26 B.T.A. 881
When identical securities are acquired at different times and prices, and subsequently sold without identifying the specific lots sold, the “first-in, first-out” (FIFO) rule applies to determine the holding period and cost basis for capital gains purposes.
Summary
The case addresses the allocation of sales proceeds between securities held for different periods (long-term vs. short-term capital gains) when specific identification of the sold securities is impossible. The Board of Tax Appeals upheld the Commissioner’s use of the FIFO rule to match sales prices with the costs of securities in chronological order of acquisition. This case clarifies the application of the FIFO rule, particularly when securities are sold simultaneously and specific identification is lacking, emphasizing that using actual sales prices more closely reflects reality than averaging methods.
Facts
The partnership satisfied its “when issued” sales contracts partly through “when issued” purchase contracts and partly by delivering securities of the reorganized corporation, obtained in exchange for bonds of the old corporation previously purchased at various times and prices. It was impossible to identify particular securities or “when issued” purchase contracts with specific “when issued” sales contracts.
Procedural History
The Commissioner determined a deficiency in the partnership’s income tax. The partnership appealed to the Board of Tax Appeals, contesting the Commissioner’s method of allocating sales proceeds between long-term and short-term capital gains.
Issue(s)
Whether, when securities are sold without specific identification and have been acquired at different times, the Commissioner can use the “first in, first out” rule to allocate sales proceeds for capital gains purposes.
Holding
Yes, because when specific identification is impossible, matching sales contracts with securities chronologically is a reasonable method for determining capital gains, and the Commissioner’s approach of using actual sales prices is more accurate than using an average sales price.
Court’s Reasoning
The court reasoned that the “first in, first out” rule is a long-standing principle rooted in the analogy of payments on an open account, where earlier payments are allocated to earlier debts. While acknowledging criticisms of the rule, the court found it provides a satisfactory and fair solution when precise facts are unascertainable. The court cited Treasury Regulations providing that stock sales should be charged against the earliest purchases if identity cannot be determined.
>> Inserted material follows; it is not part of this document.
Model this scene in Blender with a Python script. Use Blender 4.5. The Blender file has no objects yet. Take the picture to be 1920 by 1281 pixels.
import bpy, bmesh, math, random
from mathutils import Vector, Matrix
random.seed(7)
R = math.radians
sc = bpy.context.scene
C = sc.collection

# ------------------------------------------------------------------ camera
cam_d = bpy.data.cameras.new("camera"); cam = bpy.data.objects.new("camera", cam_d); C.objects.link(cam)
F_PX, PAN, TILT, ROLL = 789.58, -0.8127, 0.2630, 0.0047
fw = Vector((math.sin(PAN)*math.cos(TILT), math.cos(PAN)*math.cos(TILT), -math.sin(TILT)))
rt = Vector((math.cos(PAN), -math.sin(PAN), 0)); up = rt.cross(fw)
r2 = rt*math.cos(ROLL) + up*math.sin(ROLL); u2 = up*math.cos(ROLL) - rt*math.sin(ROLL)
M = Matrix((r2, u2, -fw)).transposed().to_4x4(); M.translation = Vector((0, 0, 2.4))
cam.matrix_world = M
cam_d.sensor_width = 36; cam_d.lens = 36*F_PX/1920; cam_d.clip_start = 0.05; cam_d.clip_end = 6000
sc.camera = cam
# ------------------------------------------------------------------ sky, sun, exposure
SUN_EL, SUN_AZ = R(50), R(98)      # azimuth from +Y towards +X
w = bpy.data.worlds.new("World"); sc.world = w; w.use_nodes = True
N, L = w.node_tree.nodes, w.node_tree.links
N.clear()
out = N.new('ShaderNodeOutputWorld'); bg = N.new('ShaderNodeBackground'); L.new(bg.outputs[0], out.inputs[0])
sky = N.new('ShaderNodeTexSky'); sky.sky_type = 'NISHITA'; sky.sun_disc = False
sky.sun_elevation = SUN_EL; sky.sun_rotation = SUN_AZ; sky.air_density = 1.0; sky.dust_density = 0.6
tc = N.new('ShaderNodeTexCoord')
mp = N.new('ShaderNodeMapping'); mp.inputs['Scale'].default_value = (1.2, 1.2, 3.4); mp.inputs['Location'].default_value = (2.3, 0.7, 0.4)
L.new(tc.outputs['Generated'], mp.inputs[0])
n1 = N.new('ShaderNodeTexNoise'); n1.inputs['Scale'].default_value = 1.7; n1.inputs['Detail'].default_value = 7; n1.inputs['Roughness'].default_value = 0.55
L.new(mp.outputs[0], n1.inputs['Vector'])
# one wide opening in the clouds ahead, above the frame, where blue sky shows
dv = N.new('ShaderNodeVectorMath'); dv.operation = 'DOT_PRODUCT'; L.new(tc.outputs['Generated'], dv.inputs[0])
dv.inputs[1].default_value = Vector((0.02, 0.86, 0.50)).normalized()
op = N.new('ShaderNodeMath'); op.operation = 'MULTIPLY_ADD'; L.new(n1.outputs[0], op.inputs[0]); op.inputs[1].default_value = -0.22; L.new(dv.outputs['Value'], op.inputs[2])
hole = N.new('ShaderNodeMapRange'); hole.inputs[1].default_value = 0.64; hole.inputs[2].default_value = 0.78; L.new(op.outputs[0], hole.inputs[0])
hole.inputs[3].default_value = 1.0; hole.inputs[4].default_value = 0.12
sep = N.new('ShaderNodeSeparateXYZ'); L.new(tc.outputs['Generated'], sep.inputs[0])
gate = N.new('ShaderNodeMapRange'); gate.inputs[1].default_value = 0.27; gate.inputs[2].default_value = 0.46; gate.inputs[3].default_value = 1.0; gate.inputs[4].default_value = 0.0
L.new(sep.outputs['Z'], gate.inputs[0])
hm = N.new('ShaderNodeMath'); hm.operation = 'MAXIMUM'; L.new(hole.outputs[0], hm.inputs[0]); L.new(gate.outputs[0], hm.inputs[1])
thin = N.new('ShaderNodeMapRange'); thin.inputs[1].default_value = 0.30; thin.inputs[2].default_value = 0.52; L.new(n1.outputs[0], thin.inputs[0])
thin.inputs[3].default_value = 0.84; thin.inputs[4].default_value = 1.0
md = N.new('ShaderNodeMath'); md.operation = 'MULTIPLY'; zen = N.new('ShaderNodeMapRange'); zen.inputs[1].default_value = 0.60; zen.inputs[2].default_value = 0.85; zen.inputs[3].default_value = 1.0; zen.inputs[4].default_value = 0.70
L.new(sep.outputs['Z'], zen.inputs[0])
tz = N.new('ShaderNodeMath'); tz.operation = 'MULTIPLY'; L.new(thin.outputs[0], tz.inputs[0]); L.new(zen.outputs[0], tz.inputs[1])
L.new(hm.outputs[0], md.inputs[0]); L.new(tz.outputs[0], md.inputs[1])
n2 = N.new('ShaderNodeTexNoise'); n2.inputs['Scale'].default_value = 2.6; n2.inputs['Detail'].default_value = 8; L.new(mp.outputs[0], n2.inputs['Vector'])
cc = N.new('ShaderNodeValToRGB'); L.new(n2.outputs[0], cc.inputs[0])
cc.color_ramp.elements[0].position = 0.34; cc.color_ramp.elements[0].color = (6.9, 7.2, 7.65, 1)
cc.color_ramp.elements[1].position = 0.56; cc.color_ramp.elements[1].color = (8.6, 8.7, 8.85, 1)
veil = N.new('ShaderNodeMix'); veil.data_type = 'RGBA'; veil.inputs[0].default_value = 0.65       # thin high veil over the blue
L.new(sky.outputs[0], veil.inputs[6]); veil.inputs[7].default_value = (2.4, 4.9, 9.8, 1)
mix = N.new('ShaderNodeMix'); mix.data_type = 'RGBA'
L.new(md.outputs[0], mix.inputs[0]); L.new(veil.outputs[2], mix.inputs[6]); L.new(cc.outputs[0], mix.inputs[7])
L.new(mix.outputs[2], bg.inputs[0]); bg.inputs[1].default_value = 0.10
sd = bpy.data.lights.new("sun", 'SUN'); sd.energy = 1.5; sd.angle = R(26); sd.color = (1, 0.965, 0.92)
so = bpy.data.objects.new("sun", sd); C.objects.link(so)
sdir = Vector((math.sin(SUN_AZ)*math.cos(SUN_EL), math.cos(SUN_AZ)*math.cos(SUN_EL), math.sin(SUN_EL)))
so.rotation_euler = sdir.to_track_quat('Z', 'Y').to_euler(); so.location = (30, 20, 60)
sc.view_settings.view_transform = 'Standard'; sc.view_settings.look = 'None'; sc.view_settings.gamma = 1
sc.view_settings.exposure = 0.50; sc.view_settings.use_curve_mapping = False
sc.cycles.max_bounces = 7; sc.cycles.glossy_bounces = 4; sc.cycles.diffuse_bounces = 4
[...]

The court rejected the taxpayer’s argument that averaging should be used as it introduces a fictional sales price. The court stated that matching sales contracts with securities chronologically is “as reasonable as any other method that has been suggested” and is not “contrary to fact.” The court quoted Judge Learned Hand from Towne v. McElligott, stating, “The most natural analogy is with payment upon an open account, where the law has always allocated the earlier payments to the earlier debts, in the absence of a contrary intention.”
Practical Implications
This decision reinforces the use of the FIFO rule in situations where specific identification of securities sold is impossible. Legal practitioners must advise clients to keep accurate records of security purchases to enable specific identification upon sale. If records are incomplete, the FIFO rule will likely be applied, potentially impacting the tax consequences of the sale. This case is relevant for tax planning and compliance, emphasizing the importance of documentation. This case has been cited in subsequent cases to support the application of the FIFO rule in various contexts involving the sale of commingled assets.